Thursday, February 23, 2006

How does Genre Hit You?

Last night I read an essay by Jack Derrida called The Law of Genre. It is in this book called Acts of Literature and on the cover Jack (presumably that's him) kinda looks pensive out at us in a half smoldering sort of way over his shoulder from a canvas chair, the sort that movie directors are supposed to use...Was he a movie director??). He seems to be thinking something but it is difficult to know exactly what. Then when you read the essay you realize that he is trying to think about everything but he only has words to tell us about it with but that is exactly what he wants not to talk about so he sort of talks around them. He keeps using French words also, which is not good as I do not speak it..Or read it either.
But I maybe believe that I got some idea about genre from Jack...Well from the words that he is supposed to have written....Well he spoke them first as it was from a conference somewhere in Germany in the 1970's and he spoke in French and then American woman I believe...Translated them into English but she had to keep some of it in French as she may not have been able to understand it either. Here is some of what he may have said before it was written down and translated..Well it has been as it is in English and is here (I just wrote it)
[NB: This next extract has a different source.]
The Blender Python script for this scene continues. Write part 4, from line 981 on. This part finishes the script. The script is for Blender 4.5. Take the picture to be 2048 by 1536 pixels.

"The law is mad. The law is mad, is madness; but madness is not the predicate of law. There is no madness without the law; madness cannot be conceived before its relation to law. Madness is law, the law is madness. There is a general trait here: the madness of law mad for me, the silhouette of my daughter mad about me, her mother, etc. But La Folie du jour, An (accountless) Account?, carrying and miscarrying its titles, is not at all exemplary of this general trait. Not at all, not wholly. This is not an example of a general or generic whole. The whole, which begins by finishing and never finishes beginning apart from itself, the whole that stays at the edgeless boundary of itself, the whole greater and less than a whole and nothing, An Account? Will not have been exemplary. Rather, with regard to the whole, it will have been wholly counter-exemplary."

What he meant by this was:
"a text cannot belong to no genre, it cannot be without... a genre. Every text participates in one or several genres, there is no genreless text" (Derrida 1981, 61).